The Challenge
“How do you build a culture of innovation?”
This was the research challenge given to me by the Dean of the School of Design at the Hong Kong Polytechnic University.
I responded by building an applied design research program called the Co-Creation Initiative (CCI) that studied, designed, and implemented new models of collaboration and creative leadership. Working closely with professional change consultants and thought leaders in design, CCI strove to design frameworks for building innovative ecosystems.
Role
I was the Director of the Co-Creation Initiative. I designed and led the research effort, assisted by Max Willis, Matti Hämäläinen, and students that I was teaching ethnographic methods. My responsibilities also included facilitating a variety of activities and workshops, from team building to ideation and prototyping. Our team partnered with professional designers and facilitators, collaborating on multiple events and projects that helped us understand innovation.
RESULTS
The Cloud Lounge
The Cloud Lounge: A conceptual prototype for a high tech interactive collaboration space. The Cloud Lounge design incorporated the latest advancements in technology-enhanced engagement— a future work and learning environment that integrated material infrastructures, interaction technologies, and human social activities to enhance learning and collaboration. The project was designed to enable new means of interconnection and workflow that integrate social networking, new media technology, interaction programming, cloud computing, and touchscreen interfaces to facilitate communication and the flow of ideas.
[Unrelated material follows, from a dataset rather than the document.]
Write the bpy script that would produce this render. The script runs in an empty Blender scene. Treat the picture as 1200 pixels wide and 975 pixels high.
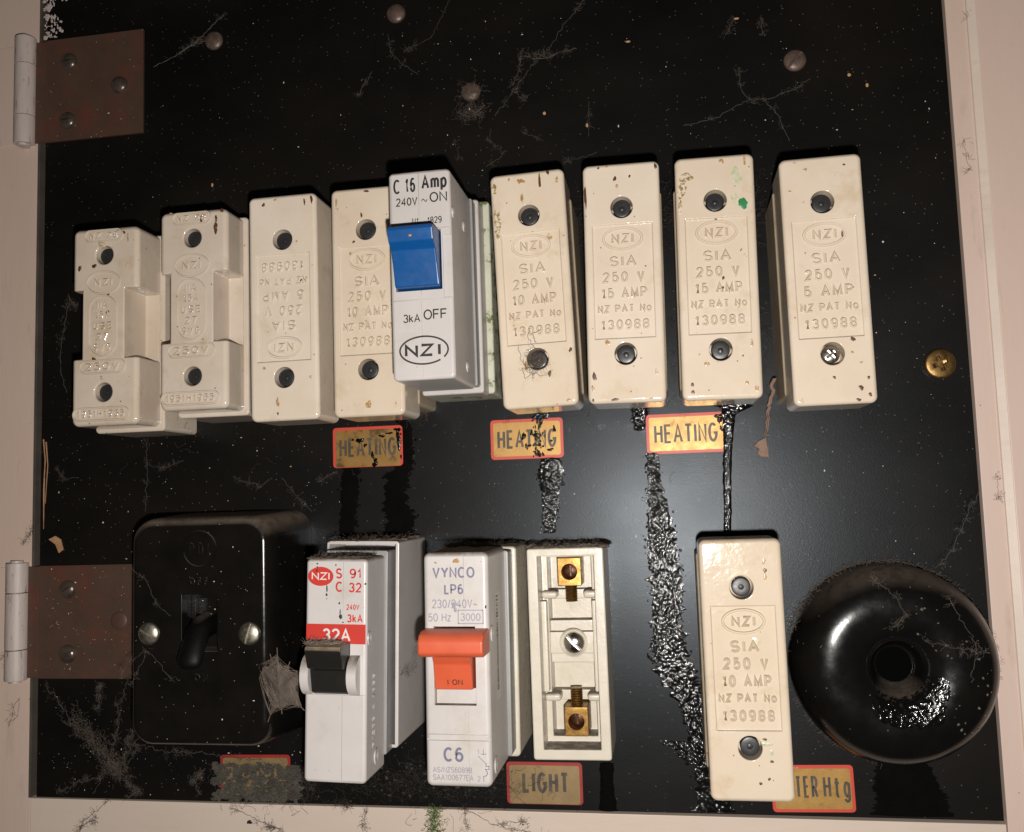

Imagine making a cup of fine Italian coffee together with colleagues while hovering over an interactive glass-topped lounge bar. When you put your cup down on the interface, the system logs you in to a real time collaborative board projected on a nearby white wall. As you and your colleagues discuss ideas, you can freely share and manipulate objects with simple gestures, all while sipping slowly on your expresso. This was the Cloud Lounge concept, a productive “third space” that blended the social with technology enhanced work.
The Art of Co-Creation: A Guidebook for Practitioners
This guidebook was written for designers, consultants, and leaders who facilitate innovation and culture change programs. The text illustrates how to design and implement co-creation, a form of collective creativity that harnesses the potential of teams and can generate breakthrough insights. Taking a human-centered rather than process-oriented perspective, the book argues that experience design separates true co-creation from other forms of collective efforts and design thinking. Collective moments of creative insight emerge from the space between, an experience of flow and synchronicity from which new ideas spring forth. How to create and hold this space is the secret to the art of co-creation. Collective breakthroughs require stakeholders to undergo a journey from the world of their existing expertise into spaces of new potential. It requires leaders moving from a position of dominating space to holding the space for
Models for Co-Creation
THE RESEARCH
CCI research was initially focused on the design of a futuristic interactive collaboration space – the Cloud Lounge.
To design the Cloud Lounge, we began with extensive literature reviews to understand the latest developments in collaborative environments, technology-enhanced learning environments (TELE), information and communication technologies (ICT), ambient intelligence, computer-supported collaborative work (CSCW), facilitation, environment and social design. Recognition of the fact that many creative conversations occur in coffee shops and other “third spaces” led us to conceptualize the Cloud Lounge as a primarily social space. Our developmental framework saw the collaboration space as a place of emerging social engagement, co-created by the intersection between occupants and their activities with the material forms and embedded technologies. Our design was a pioneering industry concept, blending of the coffee bar social space with ambient intelligence (AmI) and an immersive media environment (IME) into a unified experience.
After developing the conceptual prototype and renderings of the interactions we envisioned, we began user testing to see which features would resonate with design teams and facilitators who might use a space like this. What we learned shifted the entire focus of the Co-Creation Initiative.
- AmI and ICT technologies are very “cool,” which get a lot of attention and end up in innovation labs, but these technologies are hardly used. Why? Because in most cases the only people who can use them effectively are the product designers, and they typically aren’t skilled at facilitating innovation.
- Training programs are expensive and largely ineffective.
- Technologies change so fast that the technology-embedded spaces are outdated by the time they get to the market.
- And finally, ours and other studies have shown that the most creative results come from good facilitation, not technology.
As it turns out, lo-fi tech like whiteboards and post-it notes are far more effective tools for creative collaboration. While environment design is important, it does not need to be high tech. Instead, what matters is a flexible, reworkable environment with lo-fi tech and easy to use tools that don’t require any training to use.
The most salient factors for building cultures of innovation are people and processes.
KEY INSIGHT
This insight led us to pivot our research away from the Cloud Lounge and more towards the human and processual factors that underlie innovation. Over the next 12 months, our research included direct and participant observation, open-ended and semi-structured interviews, focus groups, and a series of applied projects wherein we practiced different facilitation methods and tools. CCI became a living lab wherein we and our subjects, all professional designers and facilitators, would lead events while the CCI research team filmed and took notes. After each event, we would gather in the “war room,” cover the walls and whiteboards with post-it notes, and analyze what worked, what didn’t, and why.
Eventually, I had the “eureka” moment and called the research team in for an emergency meeting. The insight?
Underlying all the different design and facilitation frameworks lie a common process architecture– a universal grammar for creative processes. Depicted below, creative processes are journeys where teams oscillate between the Known and the Unknown. When you have the right environment, process, and people, new ideas emerge from the space between. One of the secrets to facilitating creativity is understanding that the journey has three aspects, and the best outcomes come from programs that design for all three mini rollercoasters (knowledge, emotions, and team dynamics).
I proceeded to meet with every facilitator who had worked with CCI and the top design thinkers at the School of Design. Our model was well received, and the rest is history. CCI ended its research agenda and my colleague Matti Hämäläinen and I wrote “The Art of Co-Creation: A Guidebook for Practitioners.”